Bahwa pengertian asas
opurtinitas tersebut sejalan dengan pendapat yang dikemukankan oleh seorang
ahli hukum Belanda bernama Dr. Bert Snel, yang mengatakan, “Apabila jaksa berpendapat bahwa suatu
penuntutan itu tidak ia kehendaki secara bersyarat ataupun tidak, maka ia akan
mengesampingkan perkara. Juga ia akan mengesampingkan suatu perkara apabila
ternyata terdapat kurang bukti, atau dalam hal ia berpendapat bahwa adalah
lebih tepat apabila perkara tersebut diselesaikan menurut hukum perdata. Sebagai dasar untuk melaksanakan asas
opurtinitas itu, undang-undang hanya mengatakan demi kepentingan umum. Dengan
panjang lebar memori penjelasan telah mengatakan, yang pada dasarnya ingin
mengatakan bahwa suatu penuntutaan dapat dikesampingkan, jika penuntutan itu
akan mendatangkan kerugian yang lebih besar daripada mendatangkan keuntungan,
baik bagi pribadi dari tersangka dan atau bagi masyarakat.”

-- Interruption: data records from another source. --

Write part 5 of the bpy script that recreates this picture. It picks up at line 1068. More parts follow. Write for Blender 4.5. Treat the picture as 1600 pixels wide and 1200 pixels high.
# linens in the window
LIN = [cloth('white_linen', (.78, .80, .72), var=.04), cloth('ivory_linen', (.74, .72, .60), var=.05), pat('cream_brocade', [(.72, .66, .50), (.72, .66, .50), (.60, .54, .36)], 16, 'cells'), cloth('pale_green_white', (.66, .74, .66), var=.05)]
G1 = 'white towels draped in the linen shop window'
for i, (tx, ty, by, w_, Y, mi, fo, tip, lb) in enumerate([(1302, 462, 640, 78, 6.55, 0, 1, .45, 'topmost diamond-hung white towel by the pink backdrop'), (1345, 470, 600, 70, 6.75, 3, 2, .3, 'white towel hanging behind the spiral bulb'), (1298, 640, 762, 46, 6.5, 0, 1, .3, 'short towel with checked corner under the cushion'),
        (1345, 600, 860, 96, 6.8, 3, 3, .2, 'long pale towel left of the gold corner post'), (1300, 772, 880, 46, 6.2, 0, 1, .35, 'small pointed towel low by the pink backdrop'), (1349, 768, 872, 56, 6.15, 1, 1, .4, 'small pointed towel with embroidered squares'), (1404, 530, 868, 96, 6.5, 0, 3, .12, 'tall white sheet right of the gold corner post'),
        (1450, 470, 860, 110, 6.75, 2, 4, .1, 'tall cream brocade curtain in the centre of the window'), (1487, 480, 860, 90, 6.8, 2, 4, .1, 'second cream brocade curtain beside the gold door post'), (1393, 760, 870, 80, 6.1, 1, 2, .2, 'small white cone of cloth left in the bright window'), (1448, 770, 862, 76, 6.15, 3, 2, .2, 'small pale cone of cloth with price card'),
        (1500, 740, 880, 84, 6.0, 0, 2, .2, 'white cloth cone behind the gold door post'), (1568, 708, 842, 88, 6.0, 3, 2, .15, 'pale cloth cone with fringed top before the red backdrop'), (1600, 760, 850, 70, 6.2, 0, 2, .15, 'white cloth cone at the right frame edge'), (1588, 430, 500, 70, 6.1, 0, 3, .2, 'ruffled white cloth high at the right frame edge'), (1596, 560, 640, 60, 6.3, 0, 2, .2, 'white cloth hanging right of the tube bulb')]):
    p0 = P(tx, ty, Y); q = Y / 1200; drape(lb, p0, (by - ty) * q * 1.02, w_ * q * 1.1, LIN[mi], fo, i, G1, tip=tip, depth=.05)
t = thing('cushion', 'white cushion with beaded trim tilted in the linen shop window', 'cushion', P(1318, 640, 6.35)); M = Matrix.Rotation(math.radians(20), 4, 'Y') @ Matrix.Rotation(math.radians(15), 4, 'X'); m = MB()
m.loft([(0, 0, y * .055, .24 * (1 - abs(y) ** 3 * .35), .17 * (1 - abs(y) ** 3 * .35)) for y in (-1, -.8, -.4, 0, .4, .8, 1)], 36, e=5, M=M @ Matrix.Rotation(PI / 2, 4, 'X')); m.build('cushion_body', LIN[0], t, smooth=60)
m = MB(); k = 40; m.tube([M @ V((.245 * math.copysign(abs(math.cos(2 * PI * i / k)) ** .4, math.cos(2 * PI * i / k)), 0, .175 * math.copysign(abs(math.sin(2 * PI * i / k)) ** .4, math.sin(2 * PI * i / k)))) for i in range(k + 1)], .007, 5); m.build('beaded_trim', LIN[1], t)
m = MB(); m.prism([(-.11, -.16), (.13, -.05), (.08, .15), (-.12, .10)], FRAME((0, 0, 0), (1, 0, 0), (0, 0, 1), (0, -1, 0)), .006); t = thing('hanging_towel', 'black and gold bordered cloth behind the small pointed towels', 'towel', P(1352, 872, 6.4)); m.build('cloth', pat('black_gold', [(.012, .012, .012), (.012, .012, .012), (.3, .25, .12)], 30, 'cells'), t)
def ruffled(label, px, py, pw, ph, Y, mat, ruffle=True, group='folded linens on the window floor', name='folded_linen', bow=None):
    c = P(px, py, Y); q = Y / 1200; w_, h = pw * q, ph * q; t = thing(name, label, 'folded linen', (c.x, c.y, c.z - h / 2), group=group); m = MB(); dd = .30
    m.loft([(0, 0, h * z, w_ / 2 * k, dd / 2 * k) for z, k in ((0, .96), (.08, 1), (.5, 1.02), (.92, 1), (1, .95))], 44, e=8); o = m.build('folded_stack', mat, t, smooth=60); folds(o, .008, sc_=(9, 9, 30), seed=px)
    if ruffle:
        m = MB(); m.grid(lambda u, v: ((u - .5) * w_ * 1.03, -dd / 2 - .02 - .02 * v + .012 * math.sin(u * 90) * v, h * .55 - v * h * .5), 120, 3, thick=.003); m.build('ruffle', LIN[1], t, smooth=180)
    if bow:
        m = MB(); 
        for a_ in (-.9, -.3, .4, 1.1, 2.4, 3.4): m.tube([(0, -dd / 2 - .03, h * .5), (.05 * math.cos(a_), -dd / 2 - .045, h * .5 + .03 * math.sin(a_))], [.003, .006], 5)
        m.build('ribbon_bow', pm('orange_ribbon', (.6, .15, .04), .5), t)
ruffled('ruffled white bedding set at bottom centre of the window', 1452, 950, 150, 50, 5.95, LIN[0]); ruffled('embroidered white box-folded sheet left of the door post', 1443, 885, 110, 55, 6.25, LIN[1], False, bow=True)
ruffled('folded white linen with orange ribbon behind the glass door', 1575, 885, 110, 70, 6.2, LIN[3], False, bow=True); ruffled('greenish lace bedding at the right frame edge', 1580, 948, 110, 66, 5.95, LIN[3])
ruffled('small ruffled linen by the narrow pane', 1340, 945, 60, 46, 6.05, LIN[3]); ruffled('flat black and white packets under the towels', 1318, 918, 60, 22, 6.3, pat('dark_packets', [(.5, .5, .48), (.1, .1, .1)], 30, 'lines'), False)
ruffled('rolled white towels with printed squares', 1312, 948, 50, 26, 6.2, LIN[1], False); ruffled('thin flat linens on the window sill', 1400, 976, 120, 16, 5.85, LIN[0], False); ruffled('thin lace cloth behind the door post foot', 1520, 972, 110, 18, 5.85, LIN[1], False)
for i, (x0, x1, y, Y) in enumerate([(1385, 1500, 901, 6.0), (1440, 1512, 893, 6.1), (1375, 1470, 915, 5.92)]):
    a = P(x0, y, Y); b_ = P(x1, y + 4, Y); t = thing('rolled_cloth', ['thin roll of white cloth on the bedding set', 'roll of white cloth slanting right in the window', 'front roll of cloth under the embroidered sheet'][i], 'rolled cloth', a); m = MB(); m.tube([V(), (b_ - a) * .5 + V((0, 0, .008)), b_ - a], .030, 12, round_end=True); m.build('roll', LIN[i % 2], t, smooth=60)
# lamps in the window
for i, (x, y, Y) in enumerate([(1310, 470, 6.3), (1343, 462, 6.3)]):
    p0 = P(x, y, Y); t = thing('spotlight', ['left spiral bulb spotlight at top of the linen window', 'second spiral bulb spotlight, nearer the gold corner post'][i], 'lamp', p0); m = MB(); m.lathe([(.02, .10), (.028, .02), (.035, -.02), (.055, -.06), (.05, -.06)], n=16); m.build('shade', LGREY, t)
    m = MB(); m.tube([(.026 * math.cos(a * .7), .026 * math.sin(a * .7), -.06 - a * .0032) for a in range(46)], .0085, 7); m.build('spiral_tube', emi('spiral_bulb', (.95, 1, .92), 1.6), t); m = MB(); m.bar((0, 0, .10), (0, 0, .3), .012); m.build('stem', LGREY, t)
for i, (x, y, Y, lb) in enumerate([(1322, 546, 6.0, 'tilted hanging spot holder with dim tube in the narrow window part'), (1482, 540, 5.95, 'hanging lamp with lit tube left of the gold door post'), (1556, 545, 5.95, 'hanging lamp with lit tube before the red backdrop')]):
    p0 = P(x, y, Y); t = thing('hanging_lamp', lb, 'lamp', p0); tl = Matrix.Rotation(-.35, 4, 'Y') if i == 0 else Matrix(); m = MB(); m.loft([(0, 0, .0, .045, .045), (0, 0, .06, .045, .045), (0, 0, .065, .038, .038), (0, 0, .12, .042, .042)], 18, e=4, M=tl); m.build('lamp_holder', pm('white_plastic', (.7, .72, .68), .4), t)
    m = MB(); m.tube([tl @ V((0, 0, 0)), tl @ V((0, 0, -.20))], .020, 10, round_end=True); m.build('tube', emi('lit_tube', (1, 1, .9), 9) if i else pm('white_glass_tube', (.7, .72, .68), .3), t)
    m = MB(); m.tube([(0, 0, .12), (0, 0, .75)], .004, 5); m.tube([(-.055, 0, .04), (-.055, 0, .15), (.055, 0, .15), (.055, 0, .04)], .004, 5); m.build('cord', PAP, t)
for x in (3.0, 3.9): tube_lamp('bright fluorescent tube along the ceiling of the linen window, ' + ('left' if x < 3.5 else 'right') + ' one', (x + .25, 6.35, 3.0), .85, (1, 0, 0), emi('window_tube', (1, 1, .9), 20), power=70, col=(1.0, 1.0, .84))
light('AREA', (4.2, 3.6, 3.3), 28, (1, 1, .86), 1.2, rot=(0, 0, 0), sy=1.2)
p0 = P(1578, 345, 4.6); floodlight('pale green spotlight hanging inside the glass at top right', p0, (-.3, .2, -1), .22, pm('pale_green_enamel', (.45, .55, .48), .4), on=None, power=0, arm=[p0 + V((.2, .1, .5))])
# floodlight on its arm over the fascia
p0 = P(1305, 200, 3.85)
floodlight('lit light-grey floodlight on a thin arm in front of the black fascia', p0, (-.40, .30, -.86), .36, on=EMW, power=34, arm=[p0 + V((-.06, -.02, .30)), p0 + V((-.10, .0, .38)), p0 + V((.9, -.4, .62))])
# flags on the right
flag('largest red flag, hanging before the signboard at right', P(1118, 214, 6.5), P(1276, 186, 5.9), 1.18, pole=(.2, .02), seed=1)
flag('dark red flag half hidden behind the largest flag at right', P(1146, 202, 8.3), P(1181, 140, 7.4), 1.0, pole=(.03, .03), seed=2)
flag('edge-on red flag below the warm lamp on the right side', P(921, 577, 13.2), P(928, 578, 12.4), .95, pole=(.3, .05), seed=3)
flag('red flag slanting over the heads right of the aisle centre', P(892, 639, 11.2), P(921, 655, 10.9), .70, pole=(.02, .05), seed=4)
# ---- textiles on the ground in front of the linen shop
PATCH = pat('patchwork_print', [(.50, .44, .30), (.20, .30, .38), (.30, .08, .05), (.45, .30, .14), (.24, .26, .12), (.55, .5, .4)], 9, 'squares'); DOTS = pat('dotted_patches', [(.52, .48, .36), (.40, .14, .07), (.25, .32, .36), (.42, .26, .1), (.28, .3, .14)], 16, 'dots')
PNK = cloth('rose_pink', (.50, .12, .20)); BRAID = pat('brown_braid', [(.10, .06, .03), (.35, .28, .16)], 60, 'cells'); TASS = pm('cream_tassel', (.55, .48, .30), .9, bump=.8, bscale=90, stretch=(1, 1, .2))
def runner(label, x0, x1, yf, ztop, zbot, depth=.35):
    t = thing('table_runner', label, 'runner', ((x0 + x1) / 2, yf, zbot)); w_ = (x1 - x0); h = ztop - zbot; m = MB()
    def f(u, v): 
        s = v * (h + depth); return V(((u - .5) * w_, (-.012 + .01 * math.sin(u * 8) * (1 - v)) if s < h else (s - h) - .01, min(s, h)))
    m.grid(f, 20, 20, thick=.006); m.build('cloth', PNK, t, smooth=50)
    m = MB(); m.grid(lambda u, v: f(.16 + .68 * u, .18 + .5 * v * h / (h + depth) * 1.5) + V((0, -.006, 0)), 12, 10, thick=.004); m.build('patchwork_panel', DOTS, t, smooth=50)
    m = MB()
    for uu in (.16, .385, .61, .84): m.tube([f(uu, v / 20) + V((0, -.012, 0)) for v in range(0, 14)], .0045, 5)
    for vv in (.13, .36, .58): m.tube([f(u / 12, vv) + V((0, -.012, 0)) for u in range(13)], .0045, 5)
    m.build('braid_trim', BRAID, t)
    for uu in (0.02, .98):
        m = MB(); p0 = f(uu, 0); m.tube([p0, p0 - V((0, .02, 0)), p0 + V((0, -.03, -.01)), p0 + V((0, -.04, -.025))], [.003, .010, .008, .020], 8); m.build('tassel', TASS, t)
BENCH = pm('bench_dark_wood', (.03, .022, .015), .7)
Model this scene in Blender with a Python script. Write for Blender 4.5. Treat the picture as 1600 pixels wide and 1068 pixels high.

Persoalan tentang surat edaran jaksa agung
tersebut, sebenarnya tidak ada permasalahan dalam upaya penegakan hukum untuk
pemberantasan korupsi, karena isi dari surat edaran tersebut ternyata tidak
bertentangan dengan prinsip-prinsip hukum. Pemberantasan korupsi yang terkait
dengan kerugian negara tidak semata-mata untuk menghukum pelaku, tapi lebih
dari itu adalah bagaimana kerugian keuangan negara dapat dikembalikan. Tujuan
Hukum tidak semata menghukum siapa yang bersalah, tapi yang paling krusial
bagaimana hubungan yang telah rusak dikarenakan adanya pelanggaran dapat
dipulihkan kembali. Pemulihan itu hanya dapat dimanifestasikan dengan adanya
pengembalian kerugian keuangan negara.
Sebagaimana diungkapkan oleh Marthin Luther, Peace is more important than all justice; and
peace was not made for the sake of justice, but justice for the sake of peace (Perdamaian adalah jauh lebih penting dari
semua keadilan, dan Perdamaian tidak diciptakan demi keadilan, melainkan
keadilan untuk perdamaian), atau boleh dikatakan asas restrorative justice dalam
pemberantasan korupsi mengandung makna, Jauh lebih besar manfaatnya bagi bangsa dan negara apabila uang hasil korupsi
dapat ditarik kembali atau dikembalikan oleh pelaku ketimbang menghukum pelaku.